Anne Bass, the Philanthropist and Art Collector Who Captivated New York’s High Society, Has Died at 79

Bass, who made her mark in Texas and New York, was a staunch supporter of the ballet and various art museums.

Anne Bass at the "A Night Under the Stars" gala in August 1988. Photo by Ron Galella/Ron Galella Collection via Getty Images.

Anne Bass, the elegant, curious, and generous philanthropist who presided over New York’s high society in the 1980s, died on Wednesday at age 79 after a long illness.

A sharp-eyed art collector with a taste for French Impressionism, American Pop art, and the Abstract Expressionists, she leaves behind two daughters, novelist Hyatt and photographer Samantha, as well as her longtime partner, the painter Julian Lethbridge.

Bass was, by most accounts, more introverted than your standard-issue socialite (she once agreed to talk to a Texas Monthly reporter on the precondition that he not ask “anything personal”). But she represented a distinctly old-school sort of patron—one who viewed championing the arts as a kind of serious duty. “Anne Bass had impeccable taste and a deep commitment to the ballet and the visual arts,” the dealer Richard Feigen told Artnet News.

Over the years, she donated to or sat on the boards of the Fort Worth Art Museum, the New York City Ballet, the Museum of Modern Art in New York, and the New York Botanical Garden. She also gifted many of her own couture pieces to the Costume Institute at the Metropolitan Museum of Art.

Bass studied art history and Italian literature at Vassar College. In 1965, she married Texas oil tycoon Sid Richardson Bass; the couple would go on to become one of the largest shareholders of the Walt Disney Company.
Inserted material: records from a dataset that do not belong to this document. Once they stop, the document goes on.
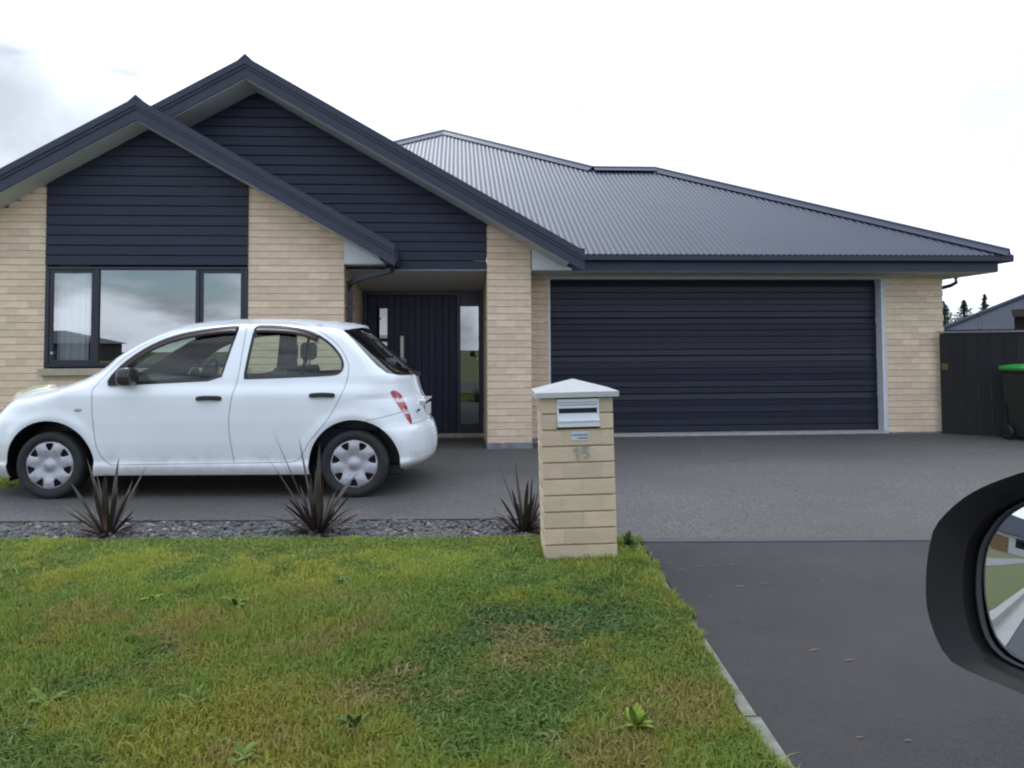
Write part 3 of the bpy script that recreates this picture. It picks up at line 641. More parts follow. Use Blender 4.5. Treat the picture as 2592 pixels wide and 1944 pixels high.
def half(x, z):
    x = np.asarray(x, float); z = np.asarray(z, float)
    zF = np.maximum.accumulate(tz[:24]); xf = np.interp(z, zF + np.arange(24)*1e-7, tx[:24])
    tr_ = TOPR[::-1]; zr_ = [p[1] for p in tr_]+[1.437, 1.50]; xr_ = [p[0] for p in tr_]+[1.11, 1.10]
    xr = np.interp(z, zr_, xr_)
    ix = np.argsort(tx[iF:iR]); zt = np.interp(x, tx[iF:iR][ix], tz[iF:iR][ix])
    Rf = np.interp(z, [0.2, 0.7, 0.95, 1.15], [0.80, 0.80, 0.55, 0.24]); Rr = np.interp(z, [0.2, 0.8, 1.0, 1.15], [0.52, 0.50, 0.30, 0.22])
    Rt = np.interp(x, [-2, -1.4, -1.0, 1.0, 1.4], [0.24, 0.20, 0.14, 0.14, 0.2])
    ts = np.stack([(x-xf)/Rf, (xr-x)/Rr, (zt-z)/Rt], -1); ts = np.clip(ts, 0, 3)
    k = 14.0; t = -np.log(np.exp(-k*ts).sum(-1))/k; t = np.where(ts.min(-1) < 1e-4, 0, t); t = np.clip(t, 0, 1)
    E_ = (1-(1-t)**2.6)**0.5
    W = np.interp(z, _zg, _wg)
    # flare round the wheel arches
    for cx in (-1.268, 1.222):
        d = np.hypot(x-cx, z-0.27); W = W + 0.012*np.exp(-((d-0.40)/0.05)**2)
    W = W + 0.022*sstep(x, 1.45, 1.62)*np.exp(-((z-0.255)/0.04)**2)
    return W*E_
def surf(x, z, off=0.0, side=-1):
    h = half(x, z) + off
    return np.stack([np.asarray(x, float), side*h, np.asarray(z, float)], -1)
def surf_normals(x, z, side=-1):
    e = 0.004; x = np.asarray(x, float); z = np.asarray(z, float)
    hx = (half(x+e, z)-half(x-e, z))/(2*e); hz = (half(x, z+e)-half(x, z-e))/(2*e)
    n_ = np.stack([-hx, np.full_like(hx, side*1.0), -hz], -1); return n_/np.linalg.norm(n_, axis=1)[:, None]
def pip(px, py, poly):
    ins = np.zeros(len(px), bool); n = len(poly)
    for i in range(n):
        x0, y0 = poly[i]; x1, y1 = poly[(i+1) % n]
        c = ((y0 > py) != (y1 > py)); 
        with np.errstate(divide='ignore', invalid='ignore'): ins ^= c & (px < (x1-x0)*(py-y0)/(y1-y0+1e-30)+x0)
    return ins
def dline(px, py, pl_):
    d = np.full(len(px), 9.0)
    for (x0, y0), (x1, y1) in zip(pl_[:-1], pl_[1:]):
        l2 = (x1-x0)**2+(y1-y0)**2+1e-12; t = np.clip(((px-x0)*(x1-x0)+(py-y0)*(y1-y0))/l2, 0, 1)
        d = np.minimum(d, np.hypot(px-x0-t*(x1-x0), py-y0-t*(y1-y0)))
    return d
def resample(pl_, h, closed=False):
    q = list(pl_)+([pl_[0]] if closed else []); out = []
    for (x0, y0), (x1, y1) in zip(q[:-1], q[1:]):
        k = max(1, int(math.ceil(math.hypot(x1-x0, y1-y0)/h)))
        out += [(x0+(x1-x0)*i/k, y0+(y1-y0)*i/k) for i in range(k)]
    if not closed: out.append(q[-1])
    return out
def offset_line(pl_, d):
    a = np.array(pl_); t = np.gradient(a, axis=0); t /= np.linalg.norm(t, axis=1)[:, None]+1e-12
    return [tuple(p) for p in a+np.stack([-t[:, 1], t[:, 0]], -1)*d]
def cdt(loops, lines, spacing, dense=()):
    """loops: closed polygons, lines: open polylines; returns points, triangles"""
    P, S = [], []
    for lp in loops:
        b_ = len(P); P += lp; S += [(b_+i, b_+(i+1) % len(lp)) for i in range(len(lp))]
    for ln in lines:
        b_ = len(P); P += ln; S += [(b_+i, b_+i+1) for i in range(len(ln)-1)]
    C = np.array(P); x0, y0 = C.min(0); x1, y1 = C.max(0)
    gx, gy = np.meshgrid(np.arange(x0, x1, spacing), np.arange(y0, y1, spacing)); gx = gx.astype(float); gx[::2] += spacing/2
    G = np.stack([gx.ravel(), gy.ravel()], -1); G = np.concatenate([G]+[np.array(d) for d in dense]) if dense else G
    keep = np.ones(len(G), bool)
    for i in range(0, len(G), 500):
        d = np.hypot(G[i:i+500, None, 0]-C[None, :, 0], G[i:i+500, None, 1]-C[None, :, 1]).min(1); keep[i:i+500] = d > 0.007
    G = G[keep]
    vs, es, fs, *_ = delaunay_2d_cdt([Vector(p) for p in P]+[Vector(p) for p in G], S, [], 0, 1e-5)
    return np.array([v[:] for v in vs]), np.array([f for f in fs if len(f) == 3])

def compact(P_, T_):
    u_ = np.unique(T_); m_ = -np.ones(len(P_), int); m_[u_] = np.arange(len(u_)); return P_[u_], m_[T_]
arch = lambda cx, r, a0, a1, n=26: [(cx+r*math.cos(R(a0+(a1-a0)*i/n)), 0.27+r*math.sin(R(a0+(a1-a0)*i/n))) for i in range(n+1)]
OUT = [(-1.63, 0.165)] + TOP + [(1.572, 0.150)] + arch(1.222, 0.368, -16, 192) + [(0.70, 0.192), (-0.86, 0.192)] + arch(-1.268, 0.372, -13, 196)
FW = smooth_poly([(-0.742, 0.925), (-0.30, 0.944), (0.122, 0.962), (0.148, 1.08), (0.173, 1.204), (0.205, 1.35), (0.210, 1.405), (0.19, 1.413), (0.10, 1.408), (0.014, 1.399), (-0.167, 1.372), (-0.287, 1.343), (-0.408, 1.300), (-0.529, 1.238), (-0.65, 1.150), (-0.74, 1.065), (-0.80, 0.985), (-0.805, 0.935)], True, 1)
RW = smooth_poly([(0.345, 1.408), (0.338, 1.32), (0.322, 1.14), (0.309, 0.975), (0.33, 0.971), (0.691, 0.982), (1.02, 0.995), (1.09, 1.006), (1.120, 1.037), (1.129, 1.078), (1.118, 1.12), (1.095, 1.164), (1.034, 1.236), (0.943, 1.308), (0.822, 1.366), (0.67, 1.402), (0.487, 1.414), (0.37, 1.415)], True, 1)
REAR = [(1.085, 1.452), (1.075, 1.378), (1.172, 1.292), (1.299, 1.166), (1.393, 1.072), (1.47, 1.012), (1.563, 0.985), (1.66, 0.974)]
RG = REAR[1:]+[(1.70, 1.0), (1.62, 1.06), (1.45, 1.22), (1.2, 1.45), (1.10, 1.405)]
WS = [(-1.10, 1.0), (-1.02, 1.04), (-0.90, 1.125), (-0.78, 1.21), (-0.66, 1.285), (-0.55, 1.338), (-0.44, 1.386), (-0.36, 1.415), (-0.36, 1.5), (-0.8, 1.5), (-1.15, 1.1)]
TAIL = smooth_poly([(1.513, 0.871), (1.557, 0.854), (1.598, 0.786), (1.642, 0.678), (1.668, 0.580), (1.655, 0.574), (1.598, 0.689), (1.505, 0.837)], True, 1)
HEAD = smooth_poly([(-1.90, 0.70), (-1.86, 0.735), (-1.80, 0.80), (-1.70, 0.855), (-1.60, 0.885), (-1.52, 0.893), (-1.55, 0.862), (-1.64, 0.80), (-1.74, 0.735), (-1.83, 0.69)], True, 1)
ltop = smooth_poly([(-0.912, 0.894), (-0.86, 0.985), (-0.775, 1.085), (-0.675, 1.175), (-0.55, 1.265), (-0.42, 1.330), (-0.295, 1.374), (-0.167, 1.402), (0.014, 1.430), (0.15, 1.440), (0.30, 1.444), (0.487, 1.443), (0.67, 1.432), (0.83, 1.395), (0.955, 1.335), (1.06, 1.255), (1.125, 1.175), (1.165, 1.09)], False, 1)
ldf = smooth_poly([(-0.912, 0.894), (-0.905, 0.75), (-0.900, 0.649), (-0.879, 0.454), (-0.845, 0.356), (-0.805, 0.307), (-0.749, 0.280)], False, 1)
lbot = [(-0.749, 0.280), (0.24, 0.288), (0.70, 0.294)]
lB = smooth_poly([(0.278, 1.444), (0.277, 1.30), (0.267, 0.97), (0.226, 0.806), (0.205, 0.624), (0.220, 0.448), (0.245, 0.288)], False, 1)
ldr = smooth_poly([(1.165, 1.09), (1.172, 1.04), (1.165, 0.965), (1.136, 0.857), (1.030, 0.660), (0.942, 0.552), (0.862, 0.461), (0.815, 0.37), (0.779, 0.322), (0.74, 0.299), (0.70, 0.294)], False, 1)
lbmp = [(1.32, 0.630), (1.46, 0.655), (1.62, 0.690)]
ltg = [(1.662, 0.577), (1.70, 0.580), (1.78, 0.590)]
lsp = [(0.86, 1.462), (0.88, 1.44), (1.0, 1.418), (1.075, 1.385)]
TGATE = [(1.545, 0.9902), (1.553, 0.853), (1.60, 0.765), (1.65, 0.645), (1.662, 0.577), (1.70, 0.580), (1.78, 0.590), (1.95, 0.615), (1.95, 1.0), (1.66, 0.974)]
SEAMS = [ltop, ldf, lbot, lB, ldr, lbmp, ltg]
GAP = 0.0024
loops = [resample(OUT, 0.03, True)] + [resample(q, 0.03, True) for q in (FW, RW, TAIL)]
lines = []
for s_ in SEAMS:
    rs_ = resample(s_, 0.03)
    lines += [offset_line(rs_, GAP), offset_line(rs_, -GAP)]
lines += [resample(REAR, 0.025), resample(WS[:8], 0.03), resample(TGATE[:2], 0.02)]
outr = np.array(resample(OUT, 0.025, True)); tg = np.roll(outr, -1, 0)-np.roll(outr, 1, 0); tg /= np.linalg.norm(tg, axis=1)[:, None]
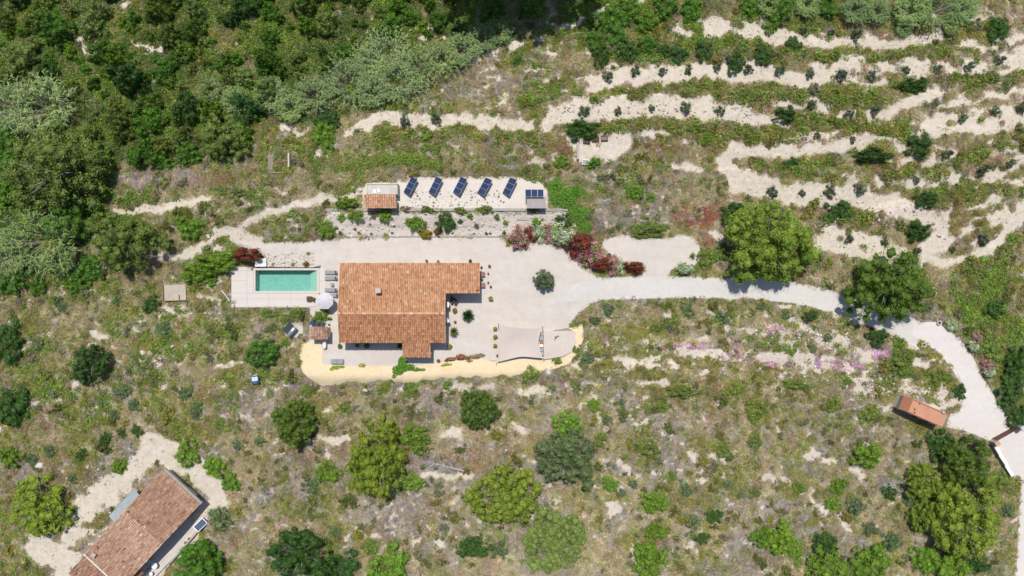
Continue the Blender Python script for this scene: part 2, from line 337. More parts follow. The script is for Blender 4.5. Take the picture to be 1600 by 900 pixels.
# ------------------------------------------------------------------ object helpers
def put(o, parent=None):
    COL.objects.link(o)
    if parent is not None: o.parent = parent
    return o
def tag(o, label=None, cat=None, group=None, kind=None):
    if label: o['label'] = label
    if cat: o['category'] = cat
    if group: o['group'] = group
    if kind: o['kind'] = kind
    return o
def thing(name, label, cat, loc=(0, 0, 0), rz=0, group=None):
    o = bpy.data.objects.new(name, None); o.empty_display_size = .3; COL.objects.link(o)
    o.location = loc; o.rotation_euler = (0, 0, rz); return tag(o, label, cat, group)
def npmesh(name, V, F, mats=(), midx=None, tint=None, smooth=False):
    """V (n,3), F (m,k)"""
    V = np.asarray(V, np.float32); F = np.asarray(F, np.int32); k = F.shape[1]
    me = bpy.data.meshes.new(name); me.vertices.add(len(V)); me.vertices.foreach_set('co', V.ravel())
    me.loops.add(F.size); me.loops.foreach_set('vertex_index', F.ravel())
    me.polygons.add(len(F)); me.polygons.foreach_set('loop_start', np.arange(0, F.size, k, dtype=np.int32))
    me.polygons.foreach_set('loop_total', np.full(len(F), k, np.int32))
    for m in mats: me.materials.append(m)
    if midx is not None: me.polygons.foreach_set('material_index', np.asarray(midx, np.int32))
    me.update(calc_edges=True)
    if tint is not None:
        a = me.attributes.new('tint', 'FLOAT', 'FACE'); a.data.foreach_set('value', np.asarray(tint, np.float32))
    if smooth: me.polygons.foreach_set('use_smooth', np.ones(len(F), bool))
    return me
def npmesh2(name, V, F, tri, mats, midx, tint):
    """quads, those flagged tri drop their repeated last corner"""
    V = np.asarray(V, np.float32); F = np.asarray(F, np.int32); tot = np.where(tri, 3, 4).astype(np.int32); keep = np.ones(F.shape, bool); keep[tri, 3] = False; li = F[keep]
    me = bpy.data.meshes.new(name); me.vertices.add(len(V)); me.vertices.foreach_set('co', V.ravel()); me.loops.add(len(li)); me.loops.foreach_set('vertex_index', li)
    me.polygons.add(len(F)); me.polygons.foreach_set('loop_start', np.concatenate([[0], np.cumsum(tot)[:-1]]).astype(np.int32)); me.polygons.foreach_set('loop_total', tot)
    for m in mats: me.materials.append(m)
    me.polygons.foreach_set('material_index', np.asarray(midx, np.int32)); me.update(calc_edges=True)
    a = me.attributes.new('tint', 'FLOAT', 'FACE'); a.data.foreach_set('value', np.asarray(tint, np.float32)); return me
class MB:
    """collects boxes, prisms, tubes; build() links them as ONE mesh object"""
    def __init__(s): s.v = []; s.f = []; s.t = []
    def add(s, vs, fs, t=.5):
        n = len(s.v); s.v += [tuple(v) for v in vs]; s.f += [tuple(i+n for i in f) for f in fs]; s.t += [t]*len(fs); return s
    def box(s, x0, x1, y0, y1, z0, z1, M=None):
        vs = [Vector(p) for p in ((x0,y0,z0),(x1,y0,z0),(x1,y1,z0),(x0,y1,z0),(x0,y0,z1),(x1,y0,z1),(x1,y1,z1),(x0,y1,z1))]
        if M is not None: vs = [M @ v for v in vs]
        return s.add(vs, [(0,3,2,1),(4,5,6,7),(0,1,5,4),(1,2,6,5),(2,3,7,6),(3,0,4,7)])
    def prism(s, poly, z0, z1, M=None):
        n = len(poly); a = sum(poly[i][0]*poly[(i+1) % n][1]-poly[(i+1) % n][0]*poly[i][1] for i in range(n))
        if a < 0: poly = poly[::-1]
        vs = [Vector((x, y, z0)) for x, y in poly]+[Vector((x, y, z1)) for x, y in poly]
        if M is not None: vs = [M @ v for v in vs]
        return s.add(vs, [tuple(range(n-1, -1, -1)), tuple(range(n, 2*n))]+[(i, (i+1) % n, n+(i+1) % n, n+i) for i in range(n)])
    def slab(s, top, th):
        """closed slab under a planar 3D polygon"""
        n = len(top); top = [Vector(p) for p in top]; nn = (top[1]-top[0]).cross(top[2]-top[0])
        if nn.z < 0: top = top[::-1]
        vs = top+[p-Vector((0, 0, th)) for p in top]
        return s.add(vs, [tuple(range(n)), tuple(range(2*n-1, n-1, -1))]+[((i+1) % n, i, n+i, n+(i+1) % n) for i in range(n)])
    def tube(s, pts, rad, n=6, cap=True):
        pts = [Vector(p) for p in pts]; rad = rad if hasattr(rad, '__len__') else [rad]*len(pts); vs = []; fs = []
        for i, p in enumerate(pts):
            t = (pts[min(i+1, len(pts)-1)]-pts[max(i-1, 0)]).normalized()
            a = t.orthogonal().normalized(); bb = t.cross(a)
            for k in range(n):
                an = 2*math.pi*k/n; vs.append(p+(a*math.cos(an)+bb*math.sin(an))*rad[i])
        for i in range(len(pts)-1):
            for k in range(n):
                fs.append((i*n+k, i*n+(k+1) % n, (i+1)*n+(k+1) % n, (i+1)*n+k))
        if cap: fs += [tuple(range(n-1, -1, -1)), tuple(range((len(pts)-1)*n, len(pts)*n))]
        return s.add(vs, fs)
    def lathe(s, prof, n=12, M=None):
        vs = []; fs = []
        for r, z in prof:
            for k in range(n): vs.append(Vector((r*math.cos(2*math.pi*k/n), r*math.sin(2*math.pi*k/n), z)))
        if M is not None: vs = [M @ v for v in vs]
        for i in range(len(prof)-1):
            for k in range(n): fs.append((i*n+k, i*n+(k+1) % n, (i+1)*n+(k+1) % n, (i+1)*n+k))
        fs += [tuple(range(n-1, -1, -1)), tuple(range((len(prof)-1)*n, len(prof)*n))]
        return s.add(vs, fs)
    def mesh(s, name, m, off=(0, 0, 0), tint=False, smooth=False, bevel=0):
        me = bpy.data.meshes.new(name); ox, oy, oz = off
        me.from_pydata([(x-ox, y-oy, z-oz) for x, y, z in s.v], [], s.f)
        if tint:
            a = me.attributes.new('tint', 'FLOAT', 'FACE'); a.data.foreach_set('value', np.asarray(s.t, np.float32))
        me.materials.append(m)
        if smooth: me.polygons.foreach_set('use_smooth', np.ones(len(me.polygons), bool))
        if bevel:
            bm = bmesh.new(); bm.from_mesh(me); bmesh.ops.bevel(bm, geom=bm.edges[:], offset=bevel, segments=2, affect='EDGES', clamp_overlap=True); bm.to_mesh(me); bm.free()
        me.update(); return me
    def build(s, name, m, parent=None, off=None, **k):
        if off is None: off = parent.location if (parent is not None and parent.parent is None) else ((0, 0, 0))
        return put(bpy.data.objects.new(name, s.mesh(name, m, off, **k)), parent)
def local(s_parent): return (0, 0, 0)

def drape(name, poly, m, dz=.03, sp=.8, jit=.12, kind='structure'):
    pts = []; n = len(poly)
    for i in range(n):
        a = np.array(poly[i]); c = np.array(poly[(i+1) % n]); L = np.hypot(*(c-a)); k = max(1, int(L/.45))
        for j in range(k):
            q = a+(c-a)*j/k
            nx = (fbm(q[0], q[1], 1.1, 61, 3)-.5)*4*jit; ny = (fbm(q[0], q[1], 1.1, 81, 3)-.5)*4*jit
            pts.append((q[0]+nx, q[1]+ny))
    nb = len(pts); X = np.arange(min(p[0] for p in pts), max(p[0] for p in pts), sp); Y = np.arange(min(p[1] for p in pts), max(p[1] for p in pts), sp)
    A, B = np.meshgrid(X, Y, indexing='ij'); sd_ = sdist(pts, A, B); ii = sd_ > .3
    vs = [Vector(p) for p in pts]+[Vector((a, c)) for a, c in zip(A[ii], B[ii])]
    r = delaunay_2d_cdt(vs, [(i, (i+1) % nb) for i in range(nb)], [], 1, 1e-5)
    V = [(p.x, p.y, gz(p.x, p.y)+dz) for p in r[0]]
    me = bpy.data.meshes.new(name); me.from_pydata(V, [], [f if ((V[f[1]][0]-V[f[0]][0])*(V[f[2]][1]-V[f[0]][1])-(V[f[1]][1]-V[f[0]][1])*(V[f[2]][0]-V[f[0]][0])) > 0 else f[::-1] for f in r[2]])
    me.materials.append(m); me.update()
    o = put(bpy.data.objects.new(name, me))
    if kind: o['kind'] = kind
    return o

# ------------------------------------------------------------------ ground sheet out to the horizon
def axis(a, b, s, far=4000):
    fine = np.arange(a, b+1e-6, s); out = []; d = s; p = b
    while p < far: d *= 1.35; p += d; out.append(p)
    out = np.array(out); return np.concatenate([-(out[::-1]), fine, out]) if abs(a+b) < 1e-6 else fine
ax = axis(-94, 94, .25); ay = axis(-56, 56, .25)
AX, AY = np.meshgrid(ax, ay, indexing='ij')
inb = (np.abs(AX) < 103) & (np.abs(AY) < 61)
far_z = base_z(AX, AY)
AZ = np.where(inb, samp(GZ, AX, AY), far_z+(fbm(AX, AY, 60, 3, 3)-.5)*6*sstep(100, 220, np.hypot(AX, AY)))
nx, ny = AX.shape
idx = np.arange(nx*ny).reshape(nx, ny)
F = np.stack([idx[:-1, :-1], idx[1:, :-1], idx[1:, 1:], idx[:-1, 1:]], -1).reshape(-1, 4)
gme = npmesh('ground', np.stack([AX, AY, AZ], -1).reshape(-1, 3), F, [M_GROUND], smooth=True)
for nm, arr in (('chalk', chalk), ('green', green)):
    a = gme.attributes.new(nm, 'FLOAT', 'POINT'); a.data.foreach_set('value', np.where(inb, samp(arr, AX, AY), .15 if nm == 'chalk' else .4).astype(np.float32).ravel())
tag(put(bpy.data.objects.new('ground', gme)), kind='structure')

drape('gravel_yard', YARD, M_YARD, .030, jit=.09)
drape('driveway', ROAD1, M_ROAD, .045, jit=.03)
drape('concrete_driveway', ROAD2, M_CONC, .055, jit=.04)
drape('outer_road', OUTER_ROAD, M_CONC, .04)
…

They settled in Fort Worth, Texas, where she commissioned the architect Paul Rudolph to design her house in 1970. The home was surprisingly light-filled for a Brutalist structure, and decorated with Bass’s striking art collection, including a series of Andy Warhol portraits of her family, a classic Morris Louis pour painting, and a monumental Frank Stella.

Anne Bass at the Art Show Benefit for the Henry Street Settlement in February 1991. Photo by Ron Galella/Ron Galella Collection via Getty Images.

In the early ’80s, the couple moved to New York, where they acquired a Rosario Candela apartment at 960 Fifth Avenue. Bass fused 1920s architecture with George II-era furniture and blue-chip art, including vibrant orange and yellow Rothkos (Shades of Red from 1961 and Number 1 from the following year) and a Monet painting of London’s Houses of Parliament. Her love of ballet was evidenced in one of the six original casts of Degas’s Little Fourteen-Year-Old Dancer, also on view in the apartment. It stood, like a companion, in front of Balthus’s 1955 painting Young Girl at the Window.

Despite her private nature, Bass still found her way into the gossip columns when, in the late 1980s, she separated from her husband, who would go on to take up with Mercedes Kellogg. She secured what was, at the time, the biggest divorce settlement in Texas history, amounting to around $200 million. And while she largely receded from the social circuit (and the headlines) by the 2000s, she re-emerged in 2007, when she and Lethbridge were held hostage at her Connecticut estate for a night by three men. (Her butler was later charged.)

In 2009, she coproduced the documentary Dancing Across Borders about her experience meeting a young dancer on a trip to Cambodia with the World Monuments Fund, and helping him get admitted to the American School of Ballet.

Asked by the Texas Monthly reporter if it was ever difficult having so much money, she recalled a conversation with her father after Sid had asked him for permission to propose.

“He told me how much he liked Sid but asked if I was sure I wanted to marry him. He said I should think about it because great wealth could breed a lot of unhappiness.” The reporter asked how she had replied. “I thought about it,” she said, “and I decided I could handle it.”